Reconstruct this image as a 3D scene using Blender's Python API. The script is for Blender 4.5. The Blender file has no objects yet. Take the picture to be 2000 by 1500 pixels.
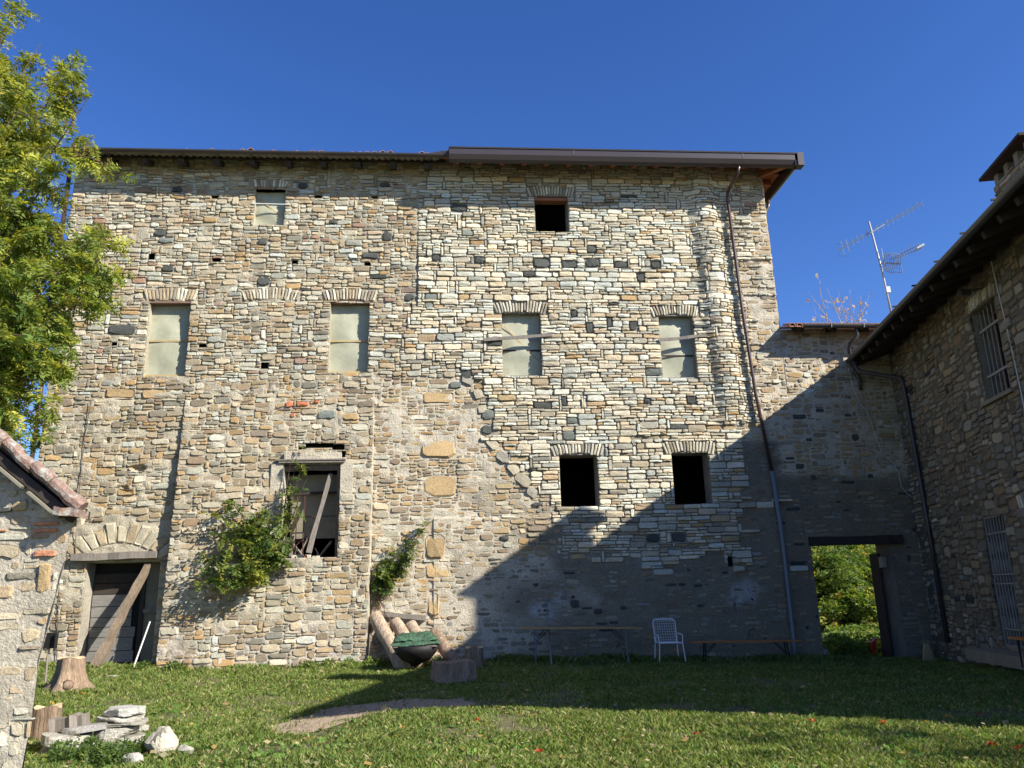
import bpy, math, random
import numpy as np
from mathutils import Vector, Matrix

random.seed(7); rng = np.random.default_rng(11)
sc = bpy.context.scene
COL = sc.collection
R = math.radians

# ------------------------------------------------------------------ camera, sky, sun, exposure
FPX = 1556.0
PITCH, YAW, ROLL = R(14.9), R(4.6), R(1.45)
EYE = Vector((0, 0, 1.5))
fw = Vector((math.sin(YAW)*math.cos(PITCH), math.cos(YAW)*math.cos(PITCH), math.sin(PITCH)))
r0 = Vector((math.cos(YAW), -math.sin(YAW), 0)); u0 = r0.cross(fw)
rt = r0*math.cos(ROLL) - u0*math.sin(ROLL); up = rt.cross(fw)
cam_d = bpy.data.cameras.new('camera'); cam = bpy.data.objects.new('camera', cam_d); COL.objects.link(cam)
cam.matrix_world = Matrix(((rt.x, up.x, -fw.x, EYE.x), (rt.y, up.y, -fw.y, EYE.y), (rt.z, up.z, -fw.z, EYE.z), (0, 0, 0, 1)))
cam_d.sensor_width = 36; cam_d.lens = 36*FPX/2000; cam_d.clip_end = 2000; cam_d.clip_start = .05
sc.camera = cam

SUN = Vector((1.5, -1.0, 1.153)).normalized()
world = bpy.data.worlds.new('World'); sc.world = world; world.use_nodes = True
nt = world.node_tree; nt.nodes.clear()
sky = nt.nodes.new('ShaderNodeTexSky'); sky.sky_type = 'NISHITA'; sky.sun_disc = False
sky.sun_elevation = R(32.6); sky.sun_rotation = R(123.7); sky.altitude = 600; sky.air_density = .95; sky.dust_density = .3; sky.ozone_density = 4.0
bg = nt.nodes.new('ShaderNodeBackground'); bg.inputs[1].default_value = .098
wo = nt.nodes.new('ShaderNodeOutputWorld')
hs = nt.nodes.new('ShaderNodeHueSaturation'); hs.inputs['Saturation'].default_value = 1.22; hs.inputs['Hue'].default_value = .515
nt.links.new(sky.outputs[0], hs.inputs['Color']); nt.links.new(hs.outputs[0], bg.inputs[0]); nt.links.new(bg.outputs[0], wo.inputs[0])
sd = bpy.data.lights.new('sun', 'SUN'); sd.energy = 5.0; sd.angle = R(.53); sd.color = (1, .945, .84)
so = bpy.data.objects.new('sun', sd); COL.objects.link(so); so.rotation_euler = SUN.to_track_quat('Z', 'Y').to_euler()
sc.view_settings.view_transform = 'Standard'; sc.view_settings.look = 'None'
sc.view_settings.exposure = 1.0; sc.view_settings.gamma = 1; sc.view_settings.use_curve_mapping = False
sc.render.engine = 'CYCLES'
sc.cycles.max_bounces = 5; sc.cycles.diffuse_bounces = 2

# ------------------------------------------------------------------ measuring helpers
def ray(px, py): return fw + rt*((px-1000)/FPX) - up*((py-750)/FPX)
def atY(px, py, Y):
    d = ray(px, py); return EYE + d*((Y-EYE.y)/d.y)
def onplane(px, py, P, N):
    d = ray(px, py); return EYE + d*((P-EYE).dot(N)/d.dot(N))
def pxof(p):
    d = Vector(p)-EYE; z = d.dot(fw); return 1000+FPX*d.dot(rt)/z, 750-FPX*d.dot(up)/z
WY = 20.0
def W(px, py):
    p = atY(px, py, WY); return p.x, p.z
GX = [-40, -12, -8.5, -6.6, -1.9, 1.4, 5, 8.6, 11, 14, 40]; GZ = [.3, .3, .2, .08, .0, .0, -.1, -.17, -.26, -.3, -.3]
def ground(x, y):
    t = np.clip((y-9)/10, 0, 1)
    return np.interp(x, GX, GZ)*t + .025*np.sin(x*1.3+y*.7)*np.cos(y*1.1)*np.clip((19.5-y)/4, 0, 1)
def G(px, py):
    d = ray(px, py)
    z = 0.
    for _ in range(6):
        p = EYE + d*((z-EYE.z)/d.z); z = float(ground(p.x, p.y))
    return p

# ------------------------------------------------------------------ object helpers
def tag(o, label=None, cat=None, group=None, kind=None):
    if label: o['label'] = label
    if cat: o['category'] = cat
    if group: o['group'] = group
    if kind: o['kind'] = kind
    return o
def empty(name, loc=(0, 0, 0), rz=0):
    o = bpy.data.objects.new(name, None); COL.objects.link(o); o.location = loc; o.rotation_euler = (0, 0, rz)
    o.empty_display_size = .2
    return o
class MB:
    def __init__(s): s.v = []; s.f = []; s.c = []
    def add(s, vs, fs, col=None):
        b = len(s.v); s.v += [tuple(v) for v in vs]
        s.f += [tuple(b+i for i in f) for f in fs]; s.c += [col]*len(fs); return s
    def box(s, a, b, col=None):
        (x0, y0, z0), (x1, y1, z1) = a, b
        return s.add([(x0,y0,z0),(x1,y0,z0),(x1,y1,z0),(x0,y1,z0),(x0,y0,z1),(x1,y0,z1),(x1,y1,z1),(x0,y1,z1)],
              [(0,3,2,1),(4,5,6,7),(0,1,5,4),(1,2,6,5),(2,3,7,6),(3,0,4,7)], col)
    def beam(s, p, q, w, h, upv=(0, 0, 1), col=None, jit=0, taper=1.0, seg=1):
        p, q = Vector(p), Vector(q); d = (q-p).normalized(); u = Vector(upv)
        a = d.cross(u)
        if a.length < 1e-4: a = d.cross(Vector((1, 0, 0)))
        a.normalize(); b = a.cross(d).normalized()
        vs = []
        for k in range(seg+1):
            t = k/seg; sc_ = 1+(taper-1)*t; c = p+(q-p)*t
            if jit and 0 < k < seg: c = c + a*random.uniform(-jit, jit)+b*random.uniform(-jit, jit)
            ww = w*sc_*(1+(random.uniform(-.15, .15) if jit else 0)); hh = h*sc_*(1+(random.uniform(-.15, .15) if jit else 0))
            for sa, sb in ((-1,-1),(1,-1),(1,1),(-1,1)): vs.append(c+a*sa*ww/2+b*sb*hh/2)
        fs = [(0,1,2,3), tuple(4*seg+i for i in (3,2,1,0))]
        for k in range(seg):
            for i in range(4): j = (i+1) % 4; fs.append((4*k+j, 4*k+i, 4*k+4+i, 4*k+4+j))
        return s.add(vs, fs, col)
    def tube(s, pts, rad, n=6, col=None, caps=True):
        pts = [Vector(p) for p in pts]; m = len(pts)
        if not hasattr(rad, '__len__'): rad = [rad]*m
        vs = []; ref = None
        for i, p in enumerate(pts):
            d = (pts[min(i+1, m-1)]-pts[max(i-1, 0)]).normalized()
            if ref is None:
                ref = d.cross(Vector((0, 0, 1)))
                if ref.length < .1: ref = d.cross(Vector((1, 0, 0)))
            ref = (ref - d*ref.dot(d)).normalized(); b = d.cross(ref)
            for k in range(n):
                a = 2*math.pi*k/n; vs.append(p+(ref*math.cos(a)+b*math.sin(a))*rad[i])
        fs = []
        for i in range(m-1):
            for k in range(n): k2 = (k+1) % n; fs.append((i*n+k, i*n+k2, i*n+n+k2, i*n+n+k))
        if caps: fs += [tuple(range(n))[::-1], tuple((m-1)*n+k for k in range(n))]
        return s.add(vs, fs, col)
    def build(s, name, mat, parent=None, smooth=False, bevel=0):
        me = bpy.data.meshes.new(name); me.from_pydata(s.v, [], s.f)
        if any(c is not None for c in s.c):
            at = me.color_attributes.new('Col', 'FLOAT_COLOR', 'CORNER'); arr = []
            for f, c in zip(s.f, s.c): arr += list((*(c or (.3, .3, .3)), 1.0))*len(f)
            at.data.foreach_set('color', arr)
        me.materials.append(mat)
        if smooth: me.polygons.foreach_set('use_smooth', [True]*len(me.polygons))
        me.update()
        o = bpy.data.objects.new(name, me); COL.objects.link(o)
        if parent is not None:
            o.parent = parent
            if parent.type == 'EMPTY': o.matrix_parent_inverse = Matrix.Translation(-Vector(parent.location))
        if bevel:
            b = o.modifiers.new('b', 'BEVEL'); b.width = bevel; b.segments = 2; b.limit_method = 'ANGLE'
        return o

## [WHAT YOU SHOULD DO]
Write out, word for word, the lines from the start of the data through the one holding "from mathutils import Vector, Matrix". Omit pictures.

## [SOLUTION]
Reconstruct this image as a 3D scene using Blender's Python API. The script is for Blender 4.5. The Blender file has no objects yet. Take the picture to be 2000 by 1500 pixels.
import bpy, math, random
import numpy as np
from mathutils import Vector, Matrix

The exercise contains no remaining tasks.